▶ Available data
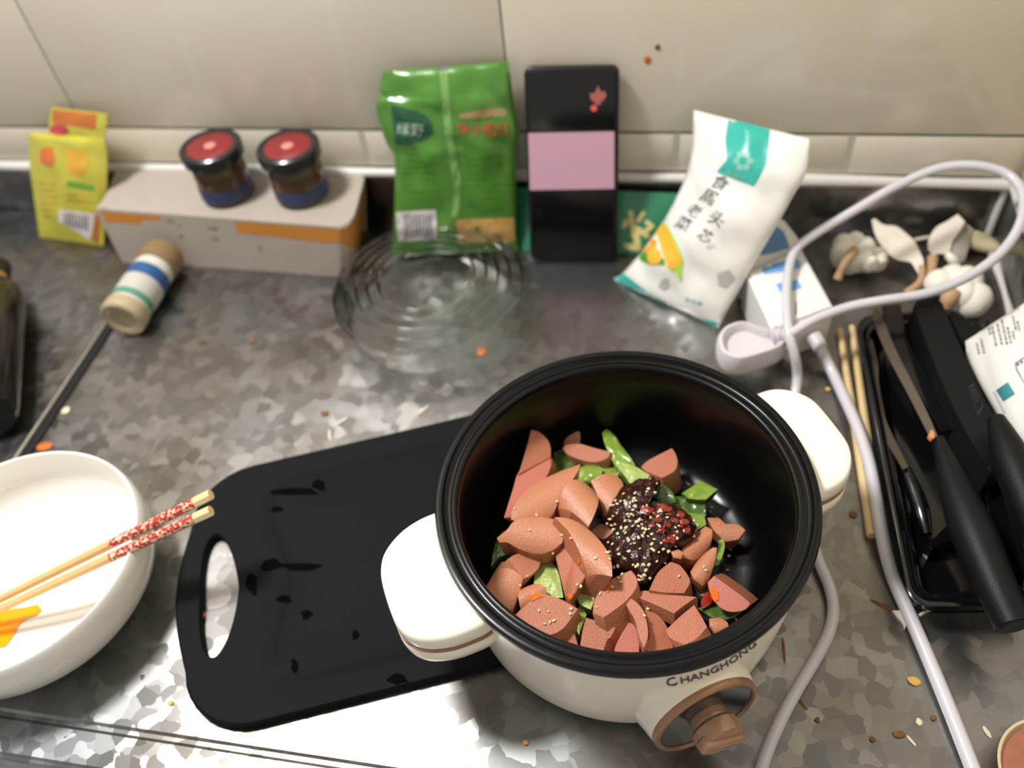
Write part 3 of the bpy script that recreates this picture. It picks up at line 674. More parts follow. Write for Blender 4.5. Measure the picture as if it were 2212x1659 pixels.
decal(bvG, [[(872+k*7.2, 462), (872+k*7.2+random.uniform(2,5), 462), (875+k*7.2+random.uniform(2,5), 512), (875+k*7.2, 512)] for k in range(9)], mat('barcode_ink', (128, 122, 128), .4), 'barcode_bars', gp, off=.0006)
decal(bvG, [[(985,474),(1110,470),(1112,522),(990,526)]], mat('tan_print', (186, 146, 82), .35, var=.2, scale=200), 'tan_picture', gp)

# phone
pB0, pB1 = at(1146, 566, .0005), at(1332, 566, .0005); pT = aty(1234, 146, .6385); pp, pn = plane3(pB0, pB1, pT)
if pn.dot(CO - pp) < 0: pn = -pn
def rq(c4, r, n=6):
    """rounded quad from px corners TL TR BR BL, r as a fraction of the width"""
    P = []; A = [V(c) for c in c4]; W_ = (A[1] - A[0]).length; r = r * W_
    for i in range(4):
        p, a_, b_ = A[i], A[i - 1], A[(i + 1) % 4]; d1 = (a_ - p).normalized() * r; d2 = (b_ - p).normalized() * r
        for k in range(n + 1):
            t = k / n * PI / 2; P.append(p + d1 * (1 - math.sin(t)) + d2 * (1 - math.cos(t)))
    return P
ph = thing('smartphone', 'black smartphone with a pink rectangle on it leaning against the tiles', 'phone', (pB0 + pB1) / 2)
b = nb(); fr = [atp(q.x, q.y, pp, pn) for q in rq([(1131,146),(1338,143),(1333,567),(1146,567)], .085)]; c = sum(fr, V()) / len(fr)
rg = [[b.verts.new(c + (p - c) * k + pn * d) for p in fr] for k, d in ((.985, .0), (1, -.0012), (1, -.0062), (.985, -.0076))]
for A, B in zip(rg, rg[1:]):
    for i in range(len(fr)): b.faces.new((A[i], A[(i + 1) % len(fr)], B[(i + 1) % len(fr)], B[i]))
b.faces.new(rg[0]); b.faces.new(rg[-1])
pbody = build('phone_body', b, mat('phone_black', (14, 14, 16), .35), ph, ang=50)
bvp = bvh_of(pbody)
scr = decal(bvp, [[tuple(q) for q in rq([(1140,157),(1329,154),(1325,556),(1153,556)], .06)]], mat('phone_glass', (12, 12, 13), .1, var=.05, coat=.4), 'screen', ph, off=.0004, cell=60)
decal(bvp, [[(1141,287),(1327,283),(1327,407),(1145,410)]], mat('pink_area', (192, 150, 166), .4, var=.01, emit=.06), 'pink_rectangle', ph, off=.0008, cell=60)
lf_ = [(1292,184),(1298,198),(1306,196),(1310,206),(1304,216),(1298,220),(1296,226),(1288,226),(1284,220),(1276,214),(1274,200),(1282,202),(1287,196)]
decal(bvp, [lf_], mat('flower_shape', (160, 92, 82), .4, var=.4, scale=400, emit=.08), 'small_flower_shape', ph, off=.0008)  # reddish flower-shaped decal with slight emission
decal(bvp, [[(1283 + 7 * math.cos(t), 233 + 7 * math.sin(t)) for t in [k * .5236 for k in range(12)]]], mat('red_dot', (215, 90, 76), .4, emit=.12), 'red_dot', ph, off=.0009)

# green packet behind the phone
pk = thing('green_snack_packet', 'dark green packet printed with pale yellow strips, behind phone and white pouch', 'packet', at(1290, 540, 0))
pl = plane3(at(1150, 540, .001), at(1400, 549, .001), aty(1300, 408, .6425))
pb = bag('packet_body', [((1116,404),(1478,418)), ((1118,450),(1470,460)), ((1120,500),(1458,508)), ((1124,541),(1440,552))], pl, .004, mat('green_packet_film', (50, 128, 92), .3, var=.1, coat=.4), pk, crinkle=.001)
bvk = bvh_of(pb)
def k3(x, y): return (1300 + x / 8.295, 380 + y / 8.295)
ST = [((520,660),(570,1060),100), ((740,670),(650,800),80), ((810,830),(900,900),80), ((600,930),(800,1060),100), ((620,1060),(640,1260),120), ((440,1250),(640,1290),110), ((400,900),(440,820),90), ((900,900),(800,980),90)]
for i, (a_, b_, w_) in enumerate(ST):
    A = k3(*a_); B = k3(*b_); decal(bvk, [stroke(A[0], A[1], B[0], B[1], w_ / 8.295)], mat('pale_yellow_ink', (212, 202, 132), .4), 'printed_strip', pk, off=.0004 + i * .0001)

# white pouch of pickles
wp = thing('white_pickle_pouch', 'white plastic pouch with teal label and yellow pickle picture, leaning at the right', 'pouch', at(1450, 650, 0))
pl = plane3(at(1336, 602, .001), at(1553, 704, .001), aty(1500, 240, .636))
WFILM = mat('white_film', (228, 227, 220), .22, var=.03, scale=30, coat=.6, bump=.35, bscale=80)
wbg = bag('pouch_body', [((1500,238),(1748,300)), ((1497,290),(1745,348)), ((1494,330),(1736,385)), ((1480,385),(1712,425)), ((1455,440),(1682,480)), ((1425,490),(1652,530)), ((1390,540),(1622,580)), ((1364,570),(1597,625)), ((1342,594),(1572,668)), ((1322,604),(1552,708))], pl, .016, WFILM, wp, crinkle=.0055, freq=48, pw=.55, seed_=2)
bvW = bvh_of(wbg)
TEAL = mat('teal_ink', (52, 172, 156), .3, var=.03, coat=.5)
decal(bvW, [[(1573,256),(1663,280),(1657,348),(1640,385),(1628,403),(1548,372),(1570,345),(1567,300)]], TEAL, 'teal_label', wp)
PT = mat('pale_teal_ink', (124, 190, 178), .4)
pet = []
for k in range(6):
    a = k * PI / 3; cx_, cy_ = 1606 + 14 * math.cos(a), 348 + 15 * math.sin(a); pet.append([(cx_ + 8 * math.cos(t), cy_ + 8 * math.sin(t)) for t in [j * .785 for j in range(8)]])
decal(bvW, pet, PT, 'flower_emblem', wp, off=.0007)
textdecal(bvW, '榨菜园', (1568, 376), (14, 5.5), (3, -13), PT, 'label_lettering', wp, off=.0008)
DK = mat('black_ink', (52, 50, 48), .4)
for ch, x, y, s_ in (('食', 1533, 398, 38), ('周', 1510, 428, 38), ('老', 1480, 458, 34), ('菜', 1455, 486, 36), ('头', 1526, 475, 38), ('芯', 1503, 512, 34)):
    textdecal(bvW, ch, (x, y), (s_ * .84, s_ * .42), (s_ * .52, -s_ * .78), DK, 'black_character', wp, off=.0006)
decal(bvW, bars(1526, 534, 1544, 530, 9, 1), mat('grey_blur_ink', (196, 194, 190), .4), 'small_grey_mark', wp, off=.0006)
YL = mat('pickle_yellow', (236, 176, 56), .35, var=.08, scale=60); YG = mat('leaf_green', (170, 214, 70), .35, var=.1); LG = mat('dark_leaf', (88, 146, 54), .35, var=.1)
def k4(L_): return [(1380 + x / 6.381, 360 + y / 6.381) for x, y in L_]
decal(bvW, [k4([(0,1180),(130,1190),(350,1270),(360,1360),(150,1350),(20,1290)])], LG, 'leaf_print', wp, off=.0005)
decal(bvW, [k4([(250,800),(330,740),(400,820),(500,1000),(590,1200),(620,1300),(590,1420),(600,1560),(570,1580),(520,1460),(400,1400),(340,1200),(270,1000)])], YG, 'leaf_print', wp, off=.0006)
decal(bvW, [k4([(270,780),(320,745),(380,820),(470,1000),(570,1210),(590,1310),(540,1370),(460,1420),(400,1380),(330,1180),(255,950),(248,850)])], YL, 'pickle_print', wp, off=.0008)
decal(bvW, [k4([(20,1170),(50,1080),(110,1000),(180,990),(250,1020),(240,1120),(180,1180)])], mat('pickle_orange', (228, 150, 44), .35), 'pickle_print', wp, off=.0009)
decal(bvW, [k4([(130,1200),(180,1110),(240,1110),(310,1180),(320,1280),(270,1340),(170,1340),(135,1290)])], YL, 'pickle_print', wp, off=.0011)
decal(bvW, [[(1322,598),(1346,588),(1400,632),(1480,676),(1555,698),(1552,712),(1480,690),(1400,652),(1330,610)]], TEAL, 'teal_bottom_band', wp, off=.0005)
for q in ([(1430,604),(1442,600),(1446,618),(1436,628),(1422,620)], [(1550,590),(1575,582),(1588,600),(1570,622),(1552,616)]):
    decal(bvW, [q], mat('grey_print', (178, 176, 172), .4, var=.1), 'grey_print', wp, off=.0006)
textdecal(bvW, '净含量', (1478, 648), (13, 4), (2, -9), TEAL, 'small_teal_lettering', wp, off=.0007)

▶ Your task
Write down every line from the opening of the listing to the line with "scale=200), 'tan_picture', gp)", both included, and nothing else; the pictures are omitted.

▶ Exercise solution
Write part 3 of the bpy script that recreates this picture. It picks up at line 674. More parts follow. Write for Blender 4.5. Measure the picture as if it were 2212x1659 pixels.
decal(bvG, [[(872+k*7.2, 462), (872+k*7.2+random.uniform(2,5), 462), (875+k*7.2+random.uniform(2,5), 512), (875+k*7.2, 512)] for k in range(9)], mat('barcode_ink', (128, 122, 128), .4), 'barcode_bars', gp, off=.0006)
decal(bvG, [[(985,474),(1110,470),(1112,522),(990,526)]], mat('tan_print', (186, 146, 82), .35, var=.2, scale=200), 'tan_picture', gp)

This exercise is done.